Looks like the usual 10-ring covers from ribs 4-8... I'll go along with that.

Stitching through the meat of the shoulder gets you more into heart, but a pure double-lung sure bleeds easily....

Twanger
10-10-2009, 11:07 PM
I tend to shoot to in the back half of the lungs, being fearful of getting into the shoulder.
As somebody said, back and high is far better than back and low.

I was hunting with a buddy one time, two trees 25 yards apart, and he hit the deer a little far back. The deer was bleeding good but as you know I'm not one to leave a deer in range unshot a second time. It was facing away from me at 10 yds and I shot her right in front of the hips, aiming for the heart. Center punched the heart perfectly and the arrow exited the front of the chest. It's still amazing to me that an arrow can go completely through a deer lengthwise. She dropped about 30 yards farther out.

It's an unusual shot, but I think a far better one than head on. I'd never take a head on shot. Done that. Didn't like it.

ncboman
10-10-2009, 11:52 PM
There's a quartering in shot I want to try.

I saw a big buck on a video planted with the shot and I've wanted to try it ever since. Basicly a spine shot into the base of the neck just forward of the shoulder.

Often deer stop head down and quartering in and it's a situation I usually just wait out but I may not next time. :rolleyes:

Twanger
10-11-2009, 07:25 PM
The second largest buck I ever took I shot that way Bowman.
It was quartering very severely towards me and there was no shot behind the shoulder. I decided to shoot in front of the shoulder and dropped the deer on the spot. It needed finishing however. It was paralized from the shoulders back, and would not die without more steel thrown it's way.

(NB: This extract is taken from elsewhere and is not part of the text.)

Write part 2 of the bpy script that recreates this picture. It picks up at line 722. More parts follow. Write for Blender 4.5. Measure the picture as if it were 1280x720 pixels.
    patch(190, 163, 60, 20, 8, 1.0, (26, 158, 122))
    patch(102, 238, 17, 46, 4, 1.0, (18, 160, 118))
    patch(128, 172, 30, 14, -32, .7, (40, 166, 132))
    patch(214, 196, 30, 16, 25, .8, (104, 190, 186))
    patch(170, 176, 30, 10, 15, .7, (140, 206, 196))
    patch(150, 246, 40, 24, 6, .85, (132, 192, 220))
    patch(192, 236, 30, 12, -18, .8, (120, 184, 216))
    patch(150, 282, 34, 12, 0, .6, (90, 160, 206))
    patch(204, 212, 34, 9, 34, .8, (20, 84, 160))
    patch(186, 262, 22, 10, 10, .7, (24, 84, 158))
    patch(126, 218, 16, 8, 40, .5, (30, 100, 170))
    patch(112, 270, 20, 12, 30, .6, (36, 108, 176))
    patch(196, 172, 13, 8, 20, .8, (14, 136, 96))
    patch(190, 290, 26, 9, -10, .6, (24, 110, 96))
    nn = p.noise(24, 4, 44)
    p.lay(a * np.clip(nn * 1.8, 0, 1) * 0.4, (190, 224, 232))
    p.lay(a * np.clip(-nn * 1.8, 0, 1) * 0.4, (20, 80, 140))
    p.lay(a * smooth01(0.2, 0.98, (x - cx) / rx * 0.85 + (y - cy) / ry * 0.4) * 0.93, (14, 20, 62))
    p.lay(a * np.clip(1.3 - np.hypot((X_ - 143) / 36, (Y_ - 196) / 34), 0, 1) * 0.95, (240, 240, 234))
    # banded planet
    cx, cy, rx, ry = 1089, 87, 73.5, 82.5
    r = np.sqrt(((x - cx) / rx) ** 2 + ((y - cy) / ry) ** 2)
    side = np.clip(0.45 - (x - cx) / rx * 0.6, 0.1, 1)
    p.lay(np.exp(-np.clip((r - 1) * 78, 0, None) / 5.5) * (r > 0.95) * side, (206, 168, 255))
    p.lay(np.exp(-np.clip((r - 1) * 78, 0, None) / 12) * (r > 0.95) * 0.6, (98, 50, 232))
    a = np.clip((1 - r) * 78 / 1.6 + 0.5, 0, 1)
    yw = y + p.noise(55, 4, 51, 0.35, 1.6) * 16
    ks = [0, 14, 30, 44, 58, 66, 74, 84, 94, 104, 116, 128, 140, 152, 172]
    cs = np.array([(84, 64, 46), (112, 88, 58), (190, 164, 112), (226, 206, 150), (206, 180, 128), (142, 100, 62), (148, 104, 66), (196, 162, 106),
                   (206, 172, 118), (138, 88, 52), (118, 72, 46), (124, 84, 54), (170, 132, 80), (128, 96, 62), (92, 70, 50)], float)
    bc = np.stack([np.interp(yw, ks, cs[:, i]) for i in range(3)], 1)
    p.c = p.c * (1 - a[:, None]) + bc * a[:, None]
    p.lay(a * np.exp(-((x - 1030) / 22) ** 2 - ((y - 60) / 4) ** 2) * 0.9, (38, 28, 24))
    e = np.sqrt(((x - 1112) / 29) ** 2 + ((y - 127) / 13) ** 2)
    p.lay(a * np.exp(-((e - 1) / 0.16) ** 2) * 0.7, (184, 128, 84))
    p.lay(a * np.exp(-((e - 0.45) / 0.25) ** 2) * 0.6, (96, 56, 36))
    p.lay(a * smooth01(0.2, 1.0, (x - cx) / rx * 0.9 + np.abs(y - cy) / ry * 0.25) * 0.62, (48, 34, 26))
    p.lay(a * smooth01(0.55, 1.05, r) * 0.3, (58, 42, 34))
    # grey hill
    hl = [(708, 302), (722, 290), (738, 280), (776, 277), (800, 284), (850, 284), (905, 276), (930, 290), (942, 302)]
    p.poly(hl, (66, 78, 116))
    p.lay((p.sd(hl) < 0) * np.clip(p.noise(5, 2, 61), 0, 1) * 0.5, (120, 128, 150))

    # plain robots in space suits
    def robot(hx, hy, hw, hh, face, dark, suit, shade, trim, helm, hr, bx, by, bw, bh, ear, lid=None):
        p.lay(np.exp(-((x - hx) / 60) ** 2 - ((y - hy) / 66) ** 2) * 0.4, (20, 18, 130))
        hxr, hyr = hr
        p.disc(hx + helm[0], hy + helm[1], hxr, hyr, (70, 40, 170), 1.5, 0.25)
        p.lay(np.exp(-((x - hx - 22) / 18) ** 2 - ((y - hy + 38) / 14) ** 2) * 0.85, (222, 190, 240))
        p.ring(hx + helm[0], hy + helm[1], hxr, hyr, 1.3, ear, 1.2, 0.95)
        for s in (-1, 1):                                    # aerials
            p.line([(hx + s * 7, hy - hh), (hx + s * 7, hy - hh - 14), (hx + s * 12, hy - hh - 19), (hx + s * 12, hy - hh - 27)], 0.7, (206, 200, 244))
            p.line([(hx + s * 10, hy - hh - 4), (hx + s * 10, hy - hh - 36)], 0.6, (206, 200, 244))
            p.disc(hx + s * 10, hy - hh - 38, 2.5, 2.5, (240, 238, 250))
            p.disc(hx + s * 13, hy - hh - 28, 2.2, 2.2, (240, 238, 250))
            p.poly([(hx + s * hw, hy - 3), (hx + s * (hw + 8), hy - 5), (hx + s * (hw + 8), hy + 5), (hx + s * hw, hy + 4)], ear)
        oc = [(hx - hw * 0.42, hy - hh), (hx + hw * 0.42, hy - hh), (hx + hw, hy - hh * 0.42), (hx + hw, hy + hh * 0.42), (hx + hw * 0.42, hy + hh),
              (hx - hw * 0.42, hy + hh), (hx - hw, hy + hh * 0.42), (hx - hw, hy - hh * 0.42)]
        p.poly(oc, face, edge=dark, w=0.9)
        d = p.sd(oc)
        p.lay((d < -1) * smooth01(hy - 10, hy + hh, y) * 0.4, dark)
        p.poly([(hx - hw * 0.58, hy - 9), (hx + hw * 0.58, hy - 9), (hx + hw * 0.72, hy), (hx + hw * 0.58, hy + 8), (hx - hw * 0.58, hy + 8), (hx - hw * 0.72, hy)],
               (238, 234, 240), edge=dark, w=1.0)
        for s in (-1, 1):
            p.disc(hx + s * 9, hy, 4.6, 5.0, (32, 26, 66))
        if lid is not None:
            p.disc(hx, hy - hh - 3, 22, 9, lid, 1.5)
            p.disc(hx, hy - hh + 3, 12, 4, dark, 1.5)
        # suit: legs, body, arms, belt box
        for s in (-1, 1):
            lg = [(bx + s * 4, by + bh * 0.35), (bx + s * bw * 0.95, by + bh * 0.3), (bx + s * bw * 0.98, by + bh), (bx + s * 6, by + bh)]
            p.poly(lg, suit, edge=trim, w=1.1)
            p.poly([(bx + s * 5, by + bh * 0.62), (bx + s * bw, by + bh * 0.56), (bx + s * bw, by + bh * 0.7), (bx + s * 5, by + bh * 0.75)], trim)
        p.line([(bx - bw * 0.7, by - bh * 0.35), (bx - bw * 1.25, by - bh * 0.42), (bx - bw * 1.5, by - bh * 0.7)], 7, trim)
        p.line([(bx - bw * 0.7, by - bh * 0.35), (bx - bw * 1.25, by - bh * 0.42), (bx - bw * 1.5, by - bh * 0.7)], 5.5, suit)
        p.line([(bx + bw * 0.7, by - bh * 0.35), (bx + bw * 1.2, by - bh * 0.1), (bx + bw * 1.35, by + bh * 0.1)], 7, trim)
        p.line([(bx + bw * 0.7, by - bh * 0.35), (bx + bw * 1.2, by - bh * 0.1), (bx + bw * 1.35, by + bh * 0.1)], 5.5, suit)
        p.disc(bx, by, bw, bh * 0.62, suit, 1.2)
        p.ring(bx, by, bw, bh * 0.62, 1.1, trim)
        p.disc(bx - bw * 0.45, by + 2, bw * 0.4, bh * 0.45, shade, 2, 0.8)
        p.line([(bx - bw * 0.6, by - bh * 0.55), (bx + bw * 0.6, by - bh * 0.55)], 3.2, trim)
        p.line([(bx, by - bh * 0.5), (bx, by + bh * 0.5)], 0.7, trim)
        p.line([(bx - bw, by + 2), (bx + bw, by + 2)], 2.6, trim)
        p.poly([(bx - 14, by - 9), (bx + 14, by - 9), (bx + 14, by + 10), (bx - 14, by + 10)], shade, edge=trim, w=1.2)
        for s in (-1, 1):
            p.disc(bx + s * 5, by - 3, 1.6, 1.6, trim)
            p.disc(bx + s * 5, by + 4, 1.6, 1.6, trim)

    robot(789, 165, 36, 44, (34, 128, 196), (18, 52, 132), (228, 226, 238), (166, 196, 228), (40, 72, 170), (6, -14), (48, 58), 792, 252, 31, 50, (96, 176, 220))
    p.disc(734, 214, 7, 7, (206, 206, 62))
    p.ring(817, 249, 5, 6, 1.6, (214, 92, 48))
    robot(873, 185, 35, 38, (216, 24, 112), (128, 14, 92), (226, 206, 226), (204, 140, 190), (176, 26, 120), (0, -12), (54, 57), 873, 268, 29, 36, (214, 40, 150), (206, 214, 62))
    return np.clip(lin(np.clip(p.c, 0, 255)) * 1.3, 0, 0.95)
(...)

It was kinda aweful actually, and I'd like to think I'd never take that shot again.

GF.
10-12-2009, 09:26 AM
I got exactly the same with the .54

Dropped on the spot, but could have lived a long, full life as a quadriplegic, I'm afraid. I couldn't get a second ball down the pipe (because I didn't realize until then that I had never fired a shot without swabbing first) and had to climb down finish the job with the Old Timer. Standing there watching the blood jet out of his carotids, I thought he took a very long time to die..... :(

I think the head-down, hard-quartering shot NC described could easily lead to the same result, assuming that you got into the spine good & clean. On the other hand, if one stopped with the near-side shoulder opened up - say that near leg is trailing behind and you've got a window between the shoulder blade and the spine, then holding for just under the spine could be a real good placement.

The kicker, though, is that a broadhead will easily penetrate the thin blades of a scapula, but the quartering-to angle could leave you trying to cut through all three of them at something of an angle, and that could turn into a fair amount of bone, especially if you hit the 'handle' of it, or ended up trying to carve through the blade lengthwise instead of just punching through from the side....

I don' know, though.... It would have to be an animal I really wanted and really thought that I should expect to lose my shot on if it were to get past me and into a broadside or quartering-away presentation. Wind, lousy shooting lanes over there, something like that.